- [GIVEN EXERCISE]: Take the line that contains "0.4, dead=0.12, segs=3)])" and each line after it in the material below, and transcribe them exactly, stopping at the end.

- [GIVEN INFORMATION]:
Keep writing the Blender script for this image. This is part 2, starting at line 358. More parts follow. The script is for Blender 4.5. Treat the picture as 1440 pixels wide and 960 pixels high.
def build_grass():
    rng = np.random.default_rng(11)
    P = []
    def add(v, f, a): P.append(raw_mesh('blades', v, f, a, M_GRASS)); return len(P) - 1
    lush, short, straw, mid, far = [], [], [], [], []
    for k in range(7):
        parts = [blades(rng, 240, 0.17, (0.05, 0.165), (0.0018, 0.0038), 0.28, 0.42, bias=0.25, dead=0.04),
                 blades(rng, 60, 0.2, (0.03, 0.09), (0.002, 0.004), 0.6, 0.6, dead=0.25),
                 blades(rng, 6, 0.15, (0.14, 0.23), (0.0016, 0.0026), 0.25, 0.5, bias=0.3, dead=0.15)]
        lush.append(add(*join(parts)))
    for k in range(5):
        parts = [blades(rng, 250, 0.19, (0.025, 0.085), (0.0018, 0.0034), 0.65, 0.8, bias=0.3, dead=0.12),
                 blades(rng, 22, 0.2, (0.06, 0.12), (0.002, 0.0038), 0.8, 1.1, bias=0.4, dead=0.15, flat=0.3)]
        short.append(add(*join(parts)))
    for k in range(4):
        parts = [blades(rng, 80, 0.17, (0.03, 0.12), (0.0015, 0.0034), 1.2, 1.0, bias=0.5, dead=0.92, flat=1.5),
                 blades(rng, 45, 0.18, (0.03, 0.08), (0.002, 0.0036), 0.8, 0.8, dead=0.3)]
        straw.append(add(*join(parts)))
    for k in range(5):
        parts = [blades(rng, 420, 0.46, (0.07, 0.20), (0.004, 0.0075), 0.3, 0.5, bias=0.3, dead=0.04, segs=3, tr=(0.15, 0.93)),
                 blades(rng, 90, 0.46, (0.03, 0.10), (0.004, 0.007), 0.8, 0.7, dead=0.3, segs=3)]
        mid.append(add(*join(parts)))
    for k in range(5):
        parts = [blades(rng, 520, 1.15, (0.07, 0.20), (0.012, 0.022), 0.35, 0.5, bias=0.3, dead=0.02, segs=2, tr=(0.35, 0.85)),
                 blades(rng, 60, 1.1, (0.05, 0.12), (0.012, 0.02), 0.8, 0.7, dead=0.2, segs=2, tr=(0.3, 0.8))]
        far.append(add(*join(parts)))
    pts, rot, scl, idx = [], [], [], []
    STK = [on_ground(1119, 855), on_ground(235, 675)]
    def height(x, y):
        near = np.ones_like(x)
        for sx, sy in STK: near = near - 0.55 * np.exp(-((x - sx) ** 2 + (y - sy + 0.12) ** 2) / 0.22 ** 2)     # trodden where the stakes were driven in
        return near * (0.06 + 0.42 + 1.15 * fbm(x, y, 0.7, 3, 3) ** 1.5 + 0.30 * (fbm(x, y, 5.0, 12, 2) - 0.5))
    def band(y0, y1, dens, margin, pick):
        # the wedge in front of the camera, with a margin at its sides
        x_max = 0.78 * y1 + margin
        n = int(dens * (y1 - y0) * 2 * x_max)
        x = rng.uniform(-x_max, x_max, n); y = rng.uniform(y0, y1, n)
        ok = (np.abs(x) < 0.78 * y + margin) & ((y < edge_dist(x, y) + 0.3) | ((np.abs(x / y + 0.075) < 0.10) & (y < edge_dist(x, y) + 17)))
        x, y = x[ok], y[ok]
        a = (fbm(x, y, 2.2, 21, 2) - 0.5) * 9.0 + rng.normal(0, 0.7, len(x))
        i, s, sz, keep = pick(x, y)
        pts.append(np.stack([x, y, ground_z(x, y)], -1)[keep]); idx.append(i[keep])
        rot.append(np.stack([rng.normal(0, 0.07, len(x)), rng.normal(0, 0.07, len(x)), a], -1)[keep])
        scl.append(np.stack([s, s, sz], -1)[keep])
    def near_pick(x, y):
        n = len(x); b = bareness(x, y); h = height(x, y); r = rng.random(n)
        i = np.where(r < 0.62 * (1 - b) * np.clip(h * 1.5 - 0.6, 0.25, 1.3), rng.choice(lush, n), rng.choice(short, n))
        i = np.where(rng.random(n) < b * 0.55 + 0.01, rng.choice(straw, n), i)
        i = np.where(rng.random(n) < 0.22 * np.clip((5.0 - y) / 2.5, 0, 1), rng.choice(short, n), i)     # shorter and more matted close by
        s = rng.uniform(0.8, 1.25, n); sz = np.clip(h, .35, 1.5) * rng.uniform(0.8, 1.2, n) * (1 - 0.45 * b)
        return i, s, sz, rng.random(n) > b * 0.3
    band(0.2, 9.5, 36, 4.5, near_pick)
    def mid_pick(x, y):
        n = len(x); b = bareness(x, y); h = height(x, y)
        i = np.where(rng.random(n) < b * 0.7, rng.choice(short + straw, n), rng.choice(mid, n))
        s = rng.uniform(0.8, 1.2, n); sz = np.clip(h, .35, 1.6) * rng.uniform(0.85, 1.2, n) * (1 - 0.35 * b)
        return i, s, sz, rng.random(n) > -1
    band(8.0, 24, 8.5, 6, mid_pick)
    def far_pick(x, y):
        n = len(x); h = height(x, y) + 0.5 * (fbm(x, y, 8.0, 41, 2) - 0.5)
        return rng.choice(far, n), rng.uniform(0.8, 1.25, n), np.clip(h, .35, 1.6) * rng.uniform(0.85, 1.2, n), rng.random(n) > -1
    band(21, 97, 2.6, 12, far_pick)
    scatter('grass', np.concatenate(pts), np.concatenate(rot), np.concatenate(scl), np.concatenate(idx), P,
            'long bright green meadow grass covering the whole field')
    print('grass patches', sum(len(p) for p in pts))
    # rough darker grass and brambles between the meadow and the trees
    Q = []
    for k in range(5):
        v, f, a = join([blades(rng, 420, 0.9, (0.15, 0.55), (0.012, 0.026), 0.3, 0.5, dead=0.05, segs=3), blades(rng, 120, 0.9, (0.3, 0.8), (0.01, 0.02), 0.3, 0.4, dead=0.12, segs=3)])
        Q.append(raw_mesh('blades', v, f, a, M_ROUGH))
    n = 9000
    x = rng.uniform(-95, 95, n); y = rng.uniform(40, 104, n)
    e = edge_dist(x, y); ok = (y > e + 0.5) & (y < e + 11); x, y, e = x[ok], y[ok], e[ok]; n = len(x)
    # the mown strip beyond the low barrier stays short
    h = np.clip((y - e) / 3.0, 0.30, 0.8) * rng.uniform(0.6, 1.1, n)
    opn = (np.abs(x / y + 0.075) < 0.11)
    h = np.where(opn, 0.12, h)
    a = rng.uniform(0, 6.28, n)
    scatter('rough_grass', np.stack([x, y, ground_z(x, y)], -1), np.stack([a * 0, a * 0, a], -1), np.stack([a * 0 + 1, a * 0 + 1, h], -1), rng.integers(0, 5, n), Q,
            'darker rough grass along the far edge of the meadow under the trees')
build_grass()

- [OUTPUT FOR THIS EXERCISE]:
        v, f, a = join([blades(rng, 420, 0.9, (0.15, 0.55), (0.012, 0.026), 0.3, 0.5, dead=0.05, segs=3), blades(rng, 120, 0.9, (0.3, 0.8), (0.01, 0.02), 0.3, 0.4, dead=0.12, segs=3)])
        Q.append(raw_mesh('blades', v, f, a, M_ROUGH))
    n = 9000
    x = rng.uniform(-95, 95, n); y = rng.uniform(40, 104, n)
    e = edge_dist(x, y); ok = (y > e + 0.5) & (y < e + 11); x, y, e = x[ok], y[ok], e[ok]; n = len(x)
    # the mown strip beyond the low barrier stays short
    h = np.clip((y - e) / 3.0, 0.30, 0.8) * rng.uniform(0.6, 1.1, n)
    opn = (np.abs(x / y + 0.075) < 0.11)
    h = np.where(opn, 0.12, h)
    a = rng.uniform(0, 6.28, n)
    scatter('rough_grass', np.stack([x, y, ground_z(x, y)], -1), np.stack([a * 0, a * 0, a], -1), np.stack([a * 0 + 1, a * 0 + 1, h], -1), rng.integers(0, 5, n), Q,
            'darker rough grass along the far edge of the meadow under the trees')
build_grass()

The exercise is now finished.